With Russia’s population dwindling, the proportion of the Asian population (almost completely Muslim) is growing in leaps and bounds. If the current demographic trends persist, the Caucasian and Volga Region’s peoples will exceed 19-20 million by 2020, while the number of Russians and other European peoples, and nationalities that can be actively Russified, will drop to 110-112 million. If Putin succeeds in making the Eurasian Union a reality by 2015, its ethnic composition will look like this: 117-118 million ‘Russians’ (counting Russified European minorities), over 80 million Muslims in Central Asia, the Caucasus and Volga Regions, and 7-8 million others. Thus, the Russian-speaking population will have to co-exist in a new supranational entity with a comparable conglomerate of peoples who will compete for resources.

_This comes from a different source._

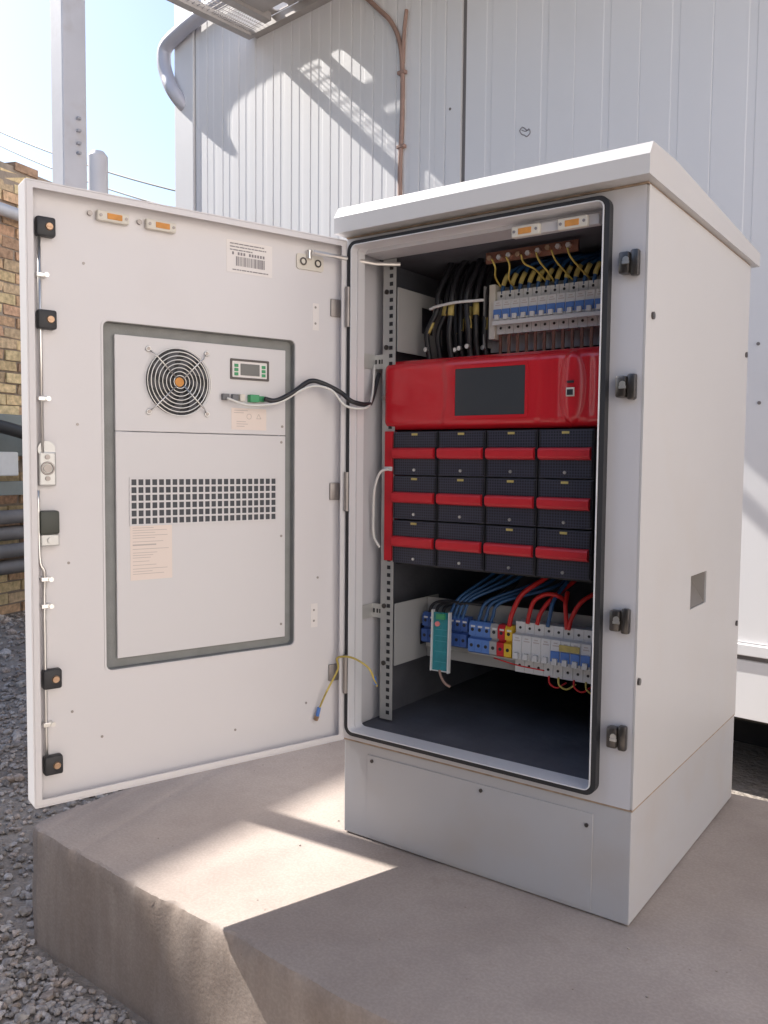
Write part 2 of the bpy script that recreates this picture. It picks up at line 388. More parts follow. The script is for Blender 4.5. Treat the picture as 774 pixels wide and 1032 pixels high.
# ------------------------------------------------------------------ shelter behind (metal cabin)
TH = R(6.0)
cabin = thing('metal_cabin', 'large pale ribbed metal cabin standing behind the cabinet, dark gap under its floor', 'cabin', (0, 1.6, 0), -TH)
def ribbed(x0, x1, z0, z1, pitch, start, groove=0.010, depth=0.007, micro=True):
    b = B(); prof = [(x0, 0.0)]
    x = start
    while x < x0+0.01: x += pitch
    while x < x1-0.02:
        if micro:
            m = x-pitch*0.5
            if m-0.02 > x0: prof += [(m-0.016, 0), (m-0.013, 0.0012), (m+0.013, 0.0012), (m+0.016, 0)]
        prof += [(x-groove*.5, 0), (x-groove*.15, depth), (x+groove*.15, depth), (x+groove*.5, 0)]
        x += pitch
    prof.append((x1, 0.0))
    lo = [b.verts.new((px, py, z0)) for px, py in prof]; hi = [b.verts.new((px, py, z1)) for px, py in prof]
    bl = [b.verts.new((x0, 0.06, z0)), b.verts.new((x1, 0.06, z0))]; bh = [b.verts.new((x0, 0.06, z1)), b.verts.new((x1, 0.06, z1))]
    for i in range(len(prof)-1): b.faces.new((lo[i], lo[i+1], hi[i+1], hi[i]))
    b.faces.new((bl[0], lo[0], hi[0], bh[0])); b.faces.new((lo[-1], bl[1], bh[1], hi[-1])); b.faces.new((bl[1], bl[0], bh[0], bh[1]))
    b.faces.new([bh[0]]+hi+[bh[1]]); b.faces.new([bl[1]]+lo[::-1]+[bl[0]])
    return b
ZT = 5.2
obj('wall_panel', ribbed(-2.635, -0.712, 0.271, ZT, 0.1439, -2.525), wallpaint, cabin)
obj('wall_panel', ribbed(-0.686, 1.10, 0.271, ZT, 0.27, -0.432, 0.006, 0.0025), wallpaint, cabin)
obj('wall_panel', ribbed(1.125, 5.2, 0.271, ZT, 0.265, 1.2, 0.006, 0.0025), wallpaint, cabin)
bx('joint_strip', joint_m, cabin, -0.712, -0.686, 0.012, 0.05, 0.20, ZT-.01)
bx('joint_strip', joint_m, cabin, 1.10, 1.125, 0.012, 0.05, 0.20, ZT-.01)
bx('corner_post', trim_m, cabin, -2.832, -2.647, -0.012, 0.16, -0.05, ZT, bev=0.004)
bx('joint_strip', joint_m, cabin, -2.647, -2.635, 0.006, 0.05, 0.20, ZT-.01)
bx('bottom_ledge', trim_m, cabin, -2.65, 5.2, -0.016, 0.05, 0.228, 0.268, bev=0.003)
bx('floor_beam', trim_m, cabin, -2.65, 5.2, -0.004, 0.05, 0.004, 0.209, bev=0.002)
bx('ledge_gap', joint_m, cabin, -2.64, 5.2, 0.010, 0.05, 0.209, 0.228)
bx('side_wall', wallpaint, cabin, -2.828, -2.77, 0.165, 2.6, -0.05, ZT)
bx('roof', trim_m, cabin, -2.828, 5.2, 0.065, 2.6, ZT-.06, ZT)
b = B()
for xx in (-2.5, -0.9, 0.75, 2.4, 4.6): box(b, xx, xx+.18, 0.10, 2.5, -0.5, -0.02)
box(b, -2.5, 5.2, 0.6, 0.66, -0.5, -0.02)
parts('underframe', b, dark_under, cabin)
bx('floor_underside', dark_under, cabin, -2.70, 5.2, 0.055, 2.55, -0.02, 0.02)
# small screws and the pencilled doodle on the panels
b = B()
for (x, z) in ((-2.28, 2.05), (-1.73, 1.75), (-1.46, 1.93), (-1.32, 2.0), (-2.35, 1.62), (-0.77, 2.43), (-0.05, 1.6), (0.565, 1.30), (0.575, 1.1)): cyl(b, (x, 0.001, z), (0,-1,0), 0.006, 0.004, 8)
parts('screw_head', b, joint_m, cabin)
b = B()
dd = [(-.030,.012), (-.018,.022), (-.006,.016), (.004,.006), (.018,.004), (.020,-.010), (.006,-.020), (-.006,-.012), (-.020,-.004), (-.030,.012)]
tube(b, [(-.379+x, -0.001, 2.236+z) for x, z in dd], 0.0022, 5)
tube(b, [(-.379-.02, -0.001, 2.236+.012), (-.379+.0, -.001, 2.236+.002), (-.379+.016, -.001, 2.236+.010)], 0.0016, 5)
obj('doodle', b, ink, cabin)
# cable running down the cabin wall
b = B()
tube(b, [(-1.481, -0.012, 3.351), (-1.354, -.012, 3.163), (-1.205, -.012, 3.006), (-1.116, -.012, 2.914), (-1.060, -.012, 2.809), (-1.040, -.012, 2.686), (-1.037, -.012, 2.473), (-1.047, -.012, 2.22), (-1.042, -.012, 1.9), (-1.045, -.012, 1.2), (-1.04, -.012, 0.3), (-1.04, -.012, -.28)], 0.011, 8)
o = obj('wall_cable', b, cable_br, smooth=True, label='brown cable running down the ribbed cabin wall from the platform', cat='cable'); o.location = (0, 1.6, 0); o.rotation_euler = (0, 0, -TH)
b = B()
tube(b, [(-1.018, -.012, 2.93), (-1.03, -.012, 2.84), (-1.037, -.011, 2.70)], 0.009, 6)
for z in (2.66, 2.33, 1.98): box(b, -1.062, -1.018, -0.0245, -0.0005, z-.008, z+.008, bev=.003)
parts('cable_clip', b, cable_br, o)

# ------------------------------------------------------------------ platform with air duct and cooler high on the cabin wall
pf = thing('mesh_platform', 'steel angle platform with mesh floor jutting from the cabin wall overhead', 'platform', (-2.113, 1.8221, 3.146), -TH)
def anglebar(bm, p0, p1, wdt=0.045):
    p0 = Vector(p0); p1 = Vector(p1); d = (p1-p0)
    if abs(d.x) > abs(d.y): box(bm, min(p0.x, p1.x), max(p0.x, p1.x), p0.y-wdt/2, p0.y+wdt/2, p0.z-.002, p0.z+.040)
    else: box(bm, p0.x-wdt/2, p0.x+wdt/2, min(p0.y, p1.y), max(p0.y, p1.y), p0.z-.002, p0.z+.040)
PD = 0.98; PL = 3.6
b = B(); anglebar(b, (0.022, -PD, 0), (0.022, -0.02, 0)); anglebar(b, (0.045, -0.0235, 0.0), (PL, -0.0235, 0.0)); anglebar(b, (0.045, -PD+.022, 0), (PL, -PD+.022, 0))
anglebar(b, (PL+.022, -PD, 0), (PL+.022, -0.02, 0))
obj('outer_frame', b, frame_m, pf)
b = B(); anglebar(b, (0.215, -PD+.05, 0.003), (0.215, -0.07, 0.003), 0.05); anglebar(b, (1.3, -PD+.05, 0.003), (1.3, -0.07, 0.003), 0.05); anglebar(b, (2.4, -PD+.05, .003), (2.4, -.07, .003), .05)
parts('cross_beam', b, frame_m, pf)
b = B()
yy = -PD+0.05
while yy < -0.006: box(b, 0.04, 0.20, yy, yy+0.0022, 0.012, 0.016); yy += 0.0135 if yy > -0.30 else 0.03
xx = 0.05
while xx < 0.19: box(b, xx, xx+.003, -PD+.04, -0.008, 0.0165, 0.0185); xx += 0.030
obj('mesh_floor', b, frame_m, pf)
# sheet floor, plus an added rear plate that shades the wall
b = B()
prism(b, [(0.24, -PD+.045), (PL-.02, -PD+.045), (PL-.02, -.122), (0.24, -.122)], 0.020, 0.026, 'XY')
obj('sheet_floor', b, frame_m, pf)
b = B()
hole = rrect(0.265, 0.360, -.094, -.052, .016, 5); outr = rrect(0.205, 0.50, -.121, -.0465, 0.0, 5)  # cut-out shaped to throw a lit arch on the cabin wall
ring(b, outr, hole, 0.044, 0.050, 'XY'); box(b, 0.5005, PL, -.121, -.0465, 0.044, 0.050)
obj('rear_shade_plate', b, frame_m, pf)
b = B()
for x in (0.30, 1.6, 3.0):
    tube(b, [(x, -PD+.10, -0.002), (x, -.02, -0.55)], 0.016, 6, 0)
# cooler standing on the platform
ck = thing('air_cooler', 'boxy louvred air cooler standing on the overhead platform', 'air cooler', (-1.70, 1.7787, 3.172), -TH)
b = B(); box(b, 0, 1.5, -.80, -.055, 0.06, 0.95, bev=.01)
obj('casing', b, steel, ck)
b = B()
for x in (0.03, 1.42):
    for y in (-.74, -.10): box(b, x, x+.05, y, y+.04, 0, .06)
parts('foot', b, frame_m, ck)
b = B()
for k in range(14): box(b, 0.1, 1.4, -.812, -.801, 0.14+k*.055, 0.17+k*.055)
obj('louvre', b, frame_m, ck)
b.free() if False else None
# flexible duct that loops from the cooler to the cabin corner
b = B()
tube(b, [(-2.735, 1.95, 2.97), (-2.745, 1.885, 2.985), (-2.785, 1.842, 3.06), (-2.84, 1.850, 3.15), (-2.868, 1.850, 3.24), (-2.845, 1.848, 3.325), (-2.68, 1.832, 3.37), (-2.49, 1.812, 3.395), (-2.31, 1.793, 3.41), (-2.10, 1.771, 3.435), (-1.80, 1.73, 3.47)], 0.041, 14, 14, wob=0.0)
obj('flexible_duct', b, duct_m, smooth=True, label='grey flexible duct looping from the overhead cooler to the cabin corner', cat='duct')

# ------------------------------------------------------------------ posts, pipe, wires, brick wall on the left
b = B(); box(b, -.0525, .0525, -.0525, .0525, -.30, 3.9, bev=.006)
pp = obj('steel_post', b, post_paint, label='tall square steel post rising behind the open door', cat='post'); pp.location = (-1.968, .602, 0); pp.rotation_euler = (0, 0, R(-7))
b = B()
for z in (2.15, 2.19, 2.24, 2.29): box(b, .053, .072, .002, .018, z, z+.010, bev=.002)
parts('wire_clamp', b, steel, pp)
b = B(); cyl(b, (-2.33, 1.0, -.30), (0,0,1), .046, 2.64, 20); cyl(b, (-2.33, 1.0, 2.34), (0,0,1), .046, .022, 20, r2=.030)
obj('vent_pipe', b, post_paint, smooth='auto', label='round grey pipe with domed top beside the square post', cat='pipe')
for k, (za, zb, lab) in enumerate(((6.08, 4.41, 'upper overhead wire sagging across the pale sky'), (5.80, 4.2, 'lower overhead wire running toward the brick wall'))):
    b = B(); pts = []
    for i in range(25):
        t = i/24*2.2-0.6; x = -11.86+(4.22)*t; z = za+(zb-za)*t+0.25*(t-0.5)**2-.06
        pts.append((x, 6.0+k*.5, z))
    tube(b, pts, 0.012, 5, 0)
    obj('overhead_wire', b, rubber, label=lab, cat='wire')

# brick wall: bricks laid one by one in a single weathered wall
random.seed(11)
WD = Vector((-0.2215, 0.9752, 0)); WN = Vector((0.9752, 0.2215, 0))
wall_root = thing('brick_wall', 'old rough yellow brown brick wall with uneven top at far left', 'wall', (-4.70, 1.90, GZ), math.atan2(WD.y, WD.x))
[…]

Average Russians are very much concerned about this prospect, as is proved by past ethnic attacks. That is why Russian politicians have resorted to chauvinistic and often xenophobic slogans. For example, “For Russians!” was the key election slogan of Vladimir Zhirinovsky, leader of the Liberal Democratic Party. The communists have promised to restore the nationality field in passports and legislatively fix the status of Russians as the state-forming nation. A number of more conservative forces have started discussing the need to create the ideology of ‘liberal nationalism’ as opposed to the Kremlin’s imperialism.

However, Moscow is not going to abandon its plans to drag Central Asian and Caucasian countries into its union, especially considering their rich natural resources. At the same time, the demographic factor will have to be set off, and Ukraine’s population of nearly 45-million may be just what Russia needs.